## Instructions for the task:
In the material below, the lines containing the word "this" are required; copy each of them.

____

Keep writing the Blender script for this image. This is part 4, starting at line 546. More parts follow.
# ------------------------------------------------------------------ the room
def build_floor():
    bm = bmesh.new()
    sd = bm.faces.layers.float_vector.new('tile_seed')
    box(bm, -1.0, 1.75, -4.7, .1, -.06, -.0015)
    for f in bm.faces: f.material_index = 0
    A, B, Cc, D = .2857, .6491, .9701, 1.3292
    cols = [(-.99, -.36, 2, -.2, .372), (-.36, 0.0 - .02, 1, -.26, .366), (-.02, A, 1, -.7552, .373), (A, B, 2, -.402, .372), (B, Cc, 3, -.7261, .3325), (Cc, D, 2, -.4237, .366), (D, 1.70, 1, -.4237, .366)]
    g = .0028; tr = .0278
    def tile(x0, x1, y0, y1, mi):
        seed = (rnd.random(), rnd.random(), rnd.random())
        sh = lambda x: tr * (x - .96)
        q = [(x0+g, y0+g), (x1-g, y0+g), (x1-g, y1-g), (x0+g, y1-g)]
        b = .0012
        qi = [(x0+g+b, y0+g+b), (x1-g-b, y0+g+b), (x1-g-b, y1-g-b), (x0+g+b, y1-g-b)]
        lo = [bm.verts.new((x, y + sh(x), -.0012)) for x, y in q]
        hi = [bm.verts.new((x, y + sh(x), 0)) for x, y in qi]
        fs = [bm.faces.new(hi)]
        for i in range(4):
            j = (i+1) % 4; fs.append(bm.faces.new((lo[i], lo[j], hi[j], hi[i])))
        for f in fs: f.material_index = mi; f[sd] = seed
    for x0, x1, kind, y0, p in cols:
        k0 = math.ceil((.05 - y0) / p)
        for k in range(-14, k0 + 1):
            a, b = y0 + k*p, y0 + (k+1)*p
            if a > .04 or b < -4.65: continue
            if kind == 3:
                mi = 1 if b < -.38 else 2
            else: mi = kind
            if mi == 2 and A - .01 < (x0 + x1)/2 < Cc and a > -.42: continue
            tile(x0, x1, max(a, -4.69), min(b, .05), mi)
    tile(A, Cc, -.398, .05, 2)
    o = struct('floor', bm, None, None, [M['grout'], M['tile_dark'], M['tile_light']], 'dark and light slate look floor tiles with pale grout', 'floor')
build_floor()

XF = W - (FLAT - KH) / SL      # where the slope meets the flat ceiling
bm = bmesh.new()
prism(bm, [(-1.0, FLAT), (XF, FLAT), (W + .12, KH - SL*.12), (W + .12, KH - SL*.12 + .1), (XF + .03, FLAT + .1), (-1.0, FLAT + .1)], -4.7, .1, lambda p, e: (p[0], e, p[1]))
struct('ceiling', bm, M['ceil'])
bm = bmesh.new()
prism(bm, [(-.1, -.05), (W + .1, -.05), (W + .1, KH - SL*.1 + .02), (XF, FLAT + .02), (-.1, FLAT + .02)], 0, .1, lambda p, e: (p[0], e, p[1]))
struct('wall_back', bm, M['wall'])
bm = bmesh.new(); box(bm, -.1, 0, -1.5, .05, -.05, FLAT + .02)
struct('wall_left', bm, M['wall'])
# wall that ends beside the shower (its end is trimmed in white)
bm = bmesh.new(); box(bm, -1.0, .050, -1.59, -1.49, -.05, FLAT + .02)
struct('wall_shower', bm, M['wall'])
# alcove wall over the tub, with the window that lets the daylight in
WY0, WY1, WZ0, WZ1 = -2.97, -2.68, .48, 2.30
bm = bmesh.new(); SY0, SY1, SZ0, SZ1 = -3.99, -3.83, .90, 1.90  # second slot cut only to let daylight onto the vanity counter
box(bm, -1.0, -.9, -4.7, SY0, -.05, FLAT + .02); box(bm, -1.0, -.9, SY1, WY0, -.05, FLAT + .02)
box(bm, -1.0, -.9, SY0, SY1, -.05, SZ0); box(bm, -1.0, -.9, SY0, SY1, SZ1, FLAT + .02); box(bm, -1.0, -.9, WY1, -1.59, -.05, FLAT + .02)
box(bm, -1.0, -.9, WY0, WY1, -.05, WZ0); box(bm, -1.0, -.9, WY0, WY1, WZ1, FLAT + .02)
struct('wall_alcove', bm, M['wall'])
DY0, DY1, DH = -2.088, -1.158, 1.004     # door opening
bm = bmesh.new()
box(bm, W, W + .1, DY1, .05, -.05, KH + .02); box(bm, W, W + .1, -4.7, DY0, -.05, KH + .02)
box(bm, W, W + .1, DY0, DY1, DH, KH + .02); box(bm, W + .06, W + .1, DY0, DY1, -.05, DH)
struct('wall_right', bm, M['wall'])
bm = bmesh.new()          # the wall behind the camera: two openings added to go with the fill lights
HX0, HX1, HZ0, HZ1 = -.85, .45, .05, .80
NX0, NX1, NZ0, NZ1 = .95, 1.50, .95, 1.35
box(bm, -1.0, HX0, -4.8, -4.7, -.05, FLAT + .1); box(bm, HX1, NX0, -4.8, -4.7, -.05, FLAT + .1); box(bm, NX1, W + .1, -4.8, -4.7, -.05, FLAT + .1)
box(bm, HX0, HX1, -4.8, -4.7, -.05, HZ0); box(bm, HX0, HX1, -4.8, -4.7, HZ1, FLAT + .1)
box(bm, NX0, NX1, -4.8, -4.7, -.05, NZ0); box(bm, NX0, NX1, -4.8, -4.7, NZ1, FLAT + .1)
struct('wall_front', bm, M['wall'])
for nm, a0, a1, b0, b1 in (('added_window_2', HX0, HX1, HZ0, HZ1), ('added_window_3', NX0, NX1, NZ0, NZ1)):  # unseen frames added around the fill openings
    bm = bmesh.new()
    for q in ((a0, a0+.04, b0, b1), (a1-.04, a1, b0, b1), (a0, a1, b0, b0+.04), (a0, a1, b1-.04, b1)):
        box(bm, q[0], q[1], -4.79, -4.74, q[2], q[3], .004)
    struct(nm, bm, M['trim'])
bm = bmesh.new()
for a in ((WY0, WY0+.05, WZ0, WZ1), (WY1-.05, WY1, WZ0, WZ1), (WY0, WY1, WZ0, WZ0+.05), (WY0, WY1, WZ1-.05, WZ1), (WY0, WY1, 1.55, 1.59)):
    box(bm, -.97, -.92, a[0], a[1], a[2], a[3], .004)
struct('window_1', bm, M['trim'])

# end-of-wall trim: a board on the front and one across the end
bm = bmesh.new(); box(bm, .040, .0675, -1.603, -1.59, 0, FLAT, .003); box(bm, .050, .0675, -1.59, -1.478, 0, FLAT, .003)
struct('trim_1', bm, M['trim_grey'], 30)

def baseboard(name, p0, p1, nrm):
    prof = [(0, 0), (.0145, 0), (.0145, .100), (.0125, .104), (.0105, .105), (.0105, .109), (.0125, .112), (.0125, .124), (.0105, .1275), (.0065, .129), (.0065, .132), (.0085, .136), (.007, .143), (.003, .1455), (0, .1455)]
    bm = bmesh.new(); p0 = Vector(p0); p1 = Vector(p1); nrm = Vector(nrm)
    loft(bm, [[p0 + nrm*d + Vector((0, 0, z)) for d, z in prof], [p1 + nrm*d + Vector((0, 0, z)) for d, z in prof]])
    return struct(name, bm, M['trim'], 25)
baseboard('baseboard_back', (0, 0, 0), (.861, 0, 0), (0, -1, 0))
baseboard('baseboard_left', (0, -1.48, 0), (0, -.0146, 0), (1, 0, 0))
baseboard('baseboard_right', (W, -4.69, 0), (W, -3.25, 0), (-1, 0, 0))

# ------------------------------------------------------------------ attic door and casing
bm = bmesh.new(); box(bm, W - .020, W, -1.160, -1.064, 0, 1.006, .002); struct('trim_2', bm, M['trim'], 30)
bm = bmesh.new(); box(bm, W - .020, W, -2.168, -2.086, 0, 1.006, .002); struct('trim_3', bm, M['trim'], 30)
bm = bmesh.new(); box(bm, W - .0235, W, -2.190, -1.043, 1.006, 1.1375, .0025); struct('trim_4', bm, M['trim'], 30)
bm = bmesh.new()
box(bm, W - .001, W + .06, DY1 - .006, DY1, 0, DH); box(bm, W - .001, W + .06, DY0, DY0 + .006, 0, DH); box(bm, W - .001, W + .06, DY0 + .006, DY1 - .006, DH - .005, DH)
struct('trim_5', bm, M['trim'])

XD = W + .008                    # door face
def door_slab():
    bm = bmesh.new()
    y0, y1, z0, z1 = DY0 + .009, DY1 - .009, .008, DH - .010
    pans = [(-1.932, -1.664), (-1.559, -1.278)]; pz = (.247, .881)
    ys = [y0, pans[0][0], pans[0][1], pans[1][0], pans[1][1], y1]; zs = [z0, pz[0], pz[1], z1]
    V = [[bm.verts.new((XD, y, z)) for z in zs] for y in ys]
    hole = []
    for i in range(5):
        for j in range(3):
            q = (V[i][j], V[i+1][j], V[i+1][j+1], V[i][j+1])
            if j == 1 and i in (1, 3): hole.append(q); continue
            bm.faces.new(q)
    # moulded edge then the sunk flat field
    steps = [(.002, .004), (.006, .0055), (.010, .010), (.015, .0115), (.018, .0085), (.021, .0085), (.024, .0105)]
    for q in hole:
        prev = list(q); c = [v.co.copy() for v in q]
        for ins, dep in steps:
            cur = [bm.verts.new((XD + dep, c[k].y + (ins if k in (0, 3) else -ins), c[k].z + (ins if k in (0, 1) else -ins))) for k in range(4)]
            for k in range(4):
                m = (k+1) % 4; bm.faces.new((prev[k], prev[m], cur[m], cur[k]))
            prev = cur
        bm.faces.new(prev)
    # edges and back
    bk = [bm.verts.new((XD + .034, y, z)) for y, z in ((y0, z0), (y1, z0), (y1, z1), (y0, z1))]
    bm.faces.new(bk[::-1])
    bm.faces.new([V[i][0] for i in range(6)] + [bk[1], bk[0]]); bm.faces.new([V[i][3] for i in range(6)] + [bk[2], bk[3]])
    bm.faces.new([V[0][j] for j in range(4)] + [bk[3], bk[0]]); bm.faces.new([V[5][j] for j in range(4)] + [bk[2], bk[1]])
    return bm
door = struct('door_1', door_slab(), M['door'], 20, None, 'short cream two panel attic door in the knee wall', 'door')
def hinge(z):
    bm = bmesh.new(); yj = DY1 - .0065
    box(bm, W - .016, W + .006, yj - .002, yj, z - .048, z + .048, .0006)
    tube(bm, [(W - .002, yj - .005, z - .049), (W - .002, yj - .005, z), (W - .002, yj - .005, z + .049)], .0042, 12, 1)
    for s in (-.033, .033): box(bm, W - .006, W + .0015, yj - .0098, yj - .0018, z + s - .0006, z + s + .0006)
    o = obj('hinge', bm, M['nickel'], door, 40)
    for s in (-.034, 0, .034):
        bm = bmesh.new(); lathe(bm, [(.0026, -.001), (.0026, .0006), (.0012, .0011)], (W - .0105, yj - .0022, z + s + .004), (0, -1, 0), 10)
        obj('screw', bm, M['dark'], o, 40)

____

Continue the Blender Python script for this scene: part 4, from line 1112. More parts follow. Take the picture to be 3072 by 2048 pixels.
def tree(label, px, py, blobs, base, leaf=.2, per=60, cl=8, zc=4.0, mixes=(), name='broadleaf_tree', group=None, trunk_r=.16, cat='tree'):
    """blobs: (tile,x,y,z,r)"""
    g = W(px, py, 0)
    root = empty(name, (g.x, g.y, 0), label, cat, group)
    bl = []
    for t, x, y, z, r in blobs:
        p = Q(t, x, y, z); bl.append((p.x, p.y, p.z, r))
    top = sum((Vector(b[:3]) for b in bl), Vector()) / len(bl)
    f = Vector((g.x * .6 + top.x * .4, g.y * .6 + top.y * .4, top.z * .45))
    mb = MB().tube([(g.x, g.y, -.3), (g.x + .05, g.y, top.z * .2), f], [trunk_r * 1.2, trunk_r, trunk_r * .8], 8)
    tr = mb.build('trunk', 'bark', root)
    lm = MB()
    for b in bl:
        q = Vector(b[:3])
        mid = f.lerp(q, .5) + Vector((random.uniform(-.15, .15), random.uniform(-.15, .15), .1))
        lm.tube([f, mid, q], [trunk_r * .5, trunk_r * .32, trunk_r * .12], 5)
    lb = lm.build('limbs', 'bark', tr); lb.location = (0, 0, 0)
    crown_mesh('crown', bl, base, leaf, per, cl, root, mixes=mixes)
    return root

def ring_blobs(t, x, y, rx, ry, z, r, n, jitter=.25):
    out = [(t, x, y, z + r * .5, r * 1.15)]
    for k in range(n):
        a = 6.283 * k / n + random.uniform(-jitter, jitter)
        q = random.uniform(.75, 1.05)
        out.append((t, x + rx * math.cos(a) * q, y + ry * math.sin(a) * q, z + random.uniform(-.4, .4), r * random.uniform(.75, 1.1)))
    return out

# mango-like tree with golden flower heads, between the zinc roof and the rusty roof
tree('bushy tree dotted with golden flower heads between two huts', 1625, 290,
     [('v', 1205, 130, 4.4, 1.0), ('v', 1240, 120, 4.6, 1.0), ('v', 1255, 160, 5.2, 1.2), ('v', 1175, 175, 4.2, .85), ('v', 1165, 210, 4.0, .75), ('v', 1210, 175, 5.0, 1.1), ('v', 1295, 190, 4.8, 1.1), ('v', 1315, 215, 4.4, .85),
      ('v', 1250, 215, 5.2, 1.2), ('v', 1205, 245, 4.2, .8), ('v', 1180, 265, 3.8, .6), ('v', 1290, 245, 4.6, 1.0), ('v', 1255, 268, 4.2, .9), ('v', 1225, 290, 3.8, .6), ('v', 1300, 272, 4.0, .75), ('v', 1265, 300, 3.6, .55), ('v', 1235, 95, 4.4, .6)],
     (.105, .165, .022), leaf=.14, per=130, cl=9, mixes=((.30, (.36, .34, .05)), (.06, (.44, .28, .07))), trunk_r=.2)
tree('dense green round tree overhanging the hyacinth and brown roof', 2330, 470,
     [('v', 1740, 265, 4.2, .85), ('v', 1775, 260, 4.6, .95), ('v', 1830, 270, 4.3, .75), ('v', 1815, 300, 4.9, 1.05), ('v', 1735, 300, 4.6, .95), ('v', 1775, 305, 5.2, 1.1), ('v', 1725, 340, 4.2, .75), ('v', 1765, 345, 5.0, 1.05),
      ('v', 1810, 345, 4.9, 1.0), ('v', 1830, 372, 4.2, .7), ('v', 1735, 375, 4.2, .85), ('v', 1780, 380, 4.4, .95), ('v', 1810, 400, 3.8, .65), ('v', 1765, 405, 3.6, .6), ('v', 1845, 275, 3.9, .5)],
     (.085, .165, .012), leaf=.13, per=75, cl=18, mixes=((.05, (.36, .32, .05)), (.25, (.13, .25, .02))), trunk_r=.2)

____

## Exercise solution:
Keep writing the Blender script for this image. This is part 4, starting at line 546. More parts follow.
Continue the Blender Python script for this scene: part 4, from line 1112. More parts follow. Take the picture to be 3072 by 2048 pixels.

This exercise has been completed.